There are a couple of shows on TV that quickly gain a large following a few episodes in their first season, thus making it hard to keep an open mind starting to watch them with a little delay - being flooded with first impressions. Although I don't read stuff about anything beforehand, I can never completely avoid those flashy headlines. A review for each new episode on blogs seems excessive, but it's not unusual.
It shows that a series does something right in terms of presentation during the first crucial episodes, being the cool new thing to talk about. I'm not saying it's not OK to be enthusiastic. But it immediately raises more than a few expectations in regards to where a show is heading (and oftentimes before it has found its pace).
The flavor of these last few months appeared to have been HBO's True Detective. It's an anthology crime series, mysterious, with nods to film noir and an eery, almost romantic gloom hanging overhead. I might even go as far as say that I got a little depressed watching it, realizing that there is little happiness to be found for any of the characters, just a nihilistic sense of loss, guilt and regret moving them forward. The title True Detective stems from a factional crime magazine by the same name. Award-winning writer Nic Pizzolatto wrote each of the episodes, and in many ways the concept for the show builds on his 2010 mystery novel Galveston.
It didn't take long for it to grab me. There was something about Harrelson's narration that left me wanting more. A few episodes in I also noticed what I didn't like, namely that it has become somewhat of a stylistic means of expression to have writers argue out what feels like personal beefs over certain topics, to utilize characters as messengers of outrageous dialogue. OK, this is mainly an HBO thing. After nudity and violence, it is about questioning other forms of expression and overcome boundaries, things you weren't allowed to say on TV a mere ten years ago.
People enjoy a writer's defiance. Strangely enough it makes an audience feel empowered. But since it has become a trademark of progressive shows to be anti-establishment, being known for scandalous dialogue can get old.

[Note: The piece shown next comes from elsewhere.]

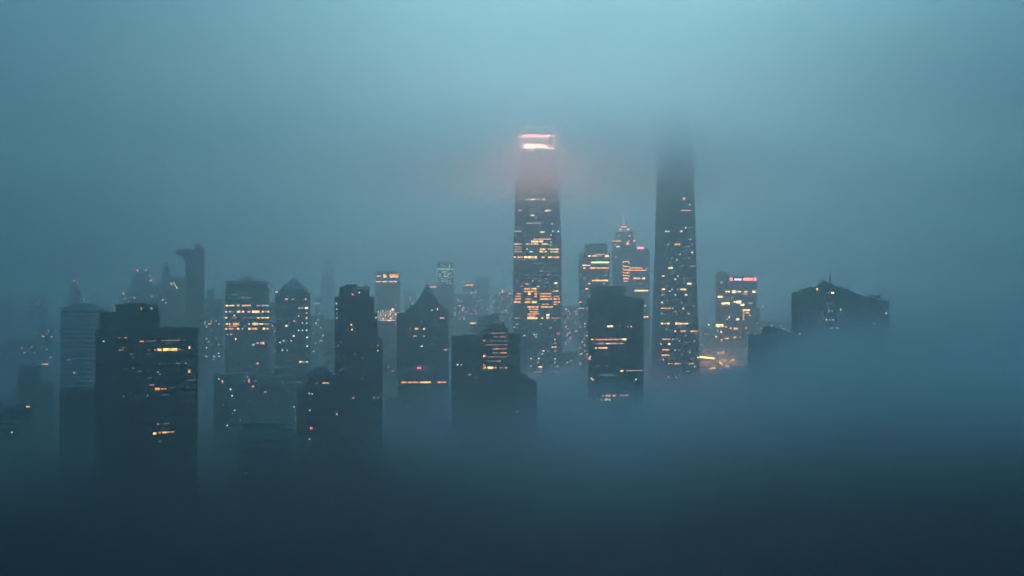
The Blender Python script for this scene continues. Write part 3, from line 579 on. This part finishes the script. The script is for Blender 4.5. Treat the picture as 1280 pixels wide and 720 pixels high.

Adding that to the fact that within the last few years it has risen to be a standard to depict main characters moving within the dark grey areas of morality makes it even harder to find a truly new angle. We're forced to empathize with not-all-good people. And even if we find someone who seems OK at first, it turns out the good people have a skewed moral compass as well, and maybe even worse so than those who promote their flaws more loudly.
Since it's such a commonplace, it takes away from some of True Detective's visionary sense. Yes, there is novelty to the show, in cinematic style, production and writing. The show is very ambitious. But aside from presentation and directing toppings as for instance demonstrated in the awesome 6-minute single-take tracking shot during episode 4, the plot is pretty run-of-the-mill. I see an end to this trend of finding new ways to tell old stories, and soon. After a lot of antiheroic types have braced the TV landscape, it's time for the opposite; classic narratives to tell new and exciting stories. As long as stories feel stale, there is no further value in neat packaging (except to ruffle people's expectations).
It would be a refreshing change of pace to empathize with protagonists who believe in something beyond their own rationalization. Like, for example, to create suspense, a story needs a certain element of impulse, even plausible screw up on the part of the characters to create misconceptions and prejudice on the part of the audience, especially in the crime genre. It's true to genre to deflect the audience while they're trying to connect the dots. At least if the plan is to create that one surprise moment at the end that no one suspected, but, in hindsight, wasn't far-fetched at all - the ideal goal of any story, if you ask me.
The mystery part turned out to be a disappointment. It seems True Detective stumbled over its own sense of mystique. The character arcs, well, I see what they were heading for. It ended about halfway between where it started and where it wanted to be. For the next season, there are other quests to be undertaken by an all new team. I think I'll miss Harrelson and McConaughey the most.